[Start of Dataset section]

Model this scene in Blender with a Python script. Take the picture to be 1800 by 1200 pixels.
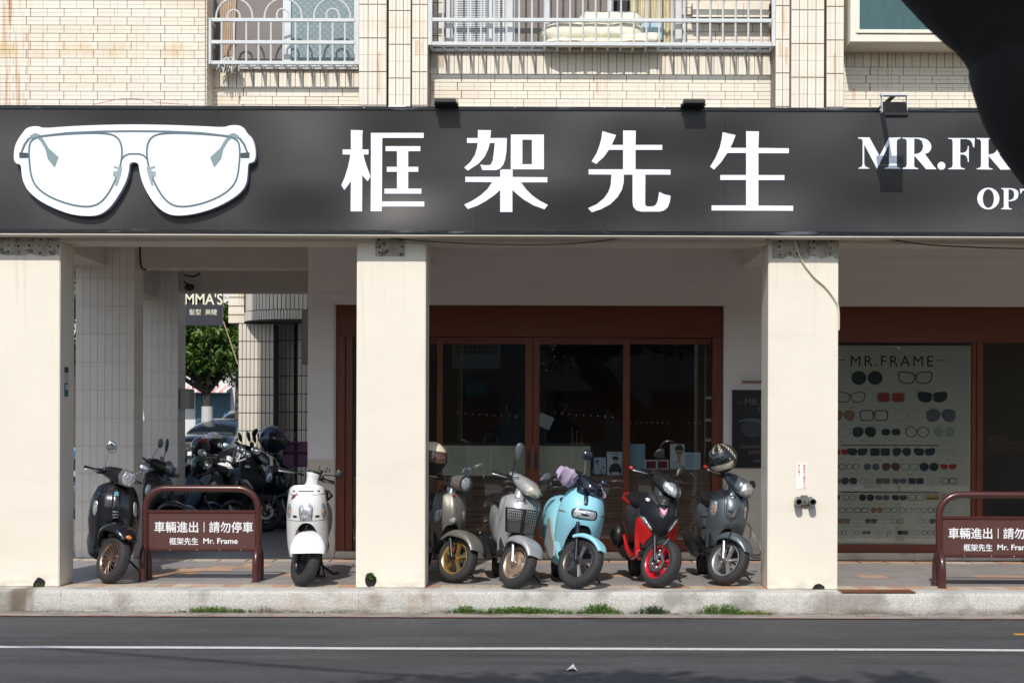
import bpy, bmesh, math, random
from mathutils import Vector, Matrix, Euler
from mathutils.geometry import tessellate_polygon
from mathutils import noise as mnoise

R_ = math.radians
random.seed(7)
for o in list(bpy.data.objects):
    bpy.data.objects.remove(o)
scene = bpy.context.scene
COL = scene.collection

# ------------------------------------------------------------------ camera
TH = 0.0033                     # slight roll of the photograph
F, VX, VY, H0, D0 = 2775.0, 950.0, 760.0, 1.48, 15.0
cam_d = bpy.data.cameras.new('camera')
cam = bpy.data.objects.new('camera', cam_d)
COL.objects.link(cam)
cam_d.sensor_width = 36
cam_d.lens = F / 1800 * 36
cam_d.shift_x = -50 / 1800
cam_d.shift_y = 160 / 1800
cam_d.clip_end = 2000
cam_d.dof.use_dof = True
cam_d.dof.focus_distance = 15.2
cam_d.dof.aperture_fstop = 8.0
cam.matrix_world = Matrix.Translation((0, -D0, H0)) @ Matrix.Rotation(R_(90), 4, 'X') @ Matrix.Rotation(TH, 4, 'Z')
scene.camera = cam

# ------------------------------------------------------------------ light
SUN_AZ = Vector((0.17, 1.087, -1.0)).normalized()      # direction in which light travels
elev = math.asin(-SUN_AZ.z)
world = bpy.data.worlds.new('World')
scene.world = world
world.use_nodes = True
wn = world.node_tree
bg = wn.nodes['Background']
sky = wn.nodes.new('ShaderNodeTexSky')
sky.sky_type = 'NISHITA'
sky.sun_disc = False
sky.sun_elevation = elev
# sky sun_rotation: 0 = +Y, positive turns clockwise seen from above (towards +X)
sky.sun_rotation = math.atan2(-SUN_AZ.x, -SUN_AZ.y)
sky.air_density = 1.1
sky.dust_density = 1.2
wn.links.new(sky.outputs[0], bg.inputs[0])
bg.inputs[1].default_value = 0.125
sun_d = bpy.data.lights.new('sun', 'SUN')
sun_d.energy = 2.95
sun_d.angle = R_(0.5)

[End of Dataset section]

● **Exercise directions**
Leave every image out, and retype the material exactly.

● **Exercise result**
Model this scene in Blender with a Python script. Take the picture to be 1800 by 1200 pixels.
import bpy, bmesh, math, random
from mathutils import Vector, Matrix, Euler
from mathutils.geometry import tessellate_polygon
from mathutils import noise as mnoise

R_ = math.radians
random.seed(7)
for o in list(bpy.data.objects):
    bpy.data.objects.remove(o)
scene = bpy.context.scene
COL = scene.collection

# ------------------------------------------------------------------ camera
TH = 0.0033                     # slight roll of the photograph
F, VX, VY, H0, D0 = 2775.0, 950.0, 760.0, 1.48, 15.0
cam_d = bpy.data.cameras.new('camera')
cam = bpy.data.objects.new('camera', cam_d)
COL.objects.link(cam)
cam_d.sensor_width = 36
cam_d.lens = F / 1800 * 36
cam_d.shift_x = -50 / 1800
cam_d.shift_y = 160 / 1800
cam_d.clip_end = 2000
cam_d.dof.use_dof = True
cam_d.dof.focus_distance = 15.2
cam_d.dof.aperture_fstop = 8.0
cam.matrix_world = Matrix.Translation((0, -D0, H0)) @ Matrix.Rotation(R_(90), 4, 'X') @ Matrix.Rotation(TH, 4, 'Z')
scene.camera = cam

# ------------------------------------------------------------------ light
SUN_AZ = Vector((0.17, 1.087, -1.0)).normalized()      # direction in which light travels
elev = math.asin(-SUN_AZ.z)
world = bpy.data.worlds.new('World')
scene.world = world
world.use_nodes = True
wn = world.node_tree
bg = wn.nodes['Background']
sky = wn.nodes.new('ShaderNodeTexSky')
sky.sky_type = 'NISHITA'
sky.sun_disc = False
sky.sun_elevation = elev
# sky sun_rotation: 0 = +Y, positive turns clockwise seen from above (towards +X)
sky.sun_rotation = math.atan2(-SUN_AZ.x, -SUN_AZ.y)
sky.air_density = 1.1
sky.dust_density = 1.2
wn.links.new(sky.outputs[0], bg.inputs[0])
bg.inputs[1].default_value = 0.125
sun_d = bpy.data.lights.new('sun', 'SUN')
sun_d.energy = 2.95
sun_d.angle = R_(0.5)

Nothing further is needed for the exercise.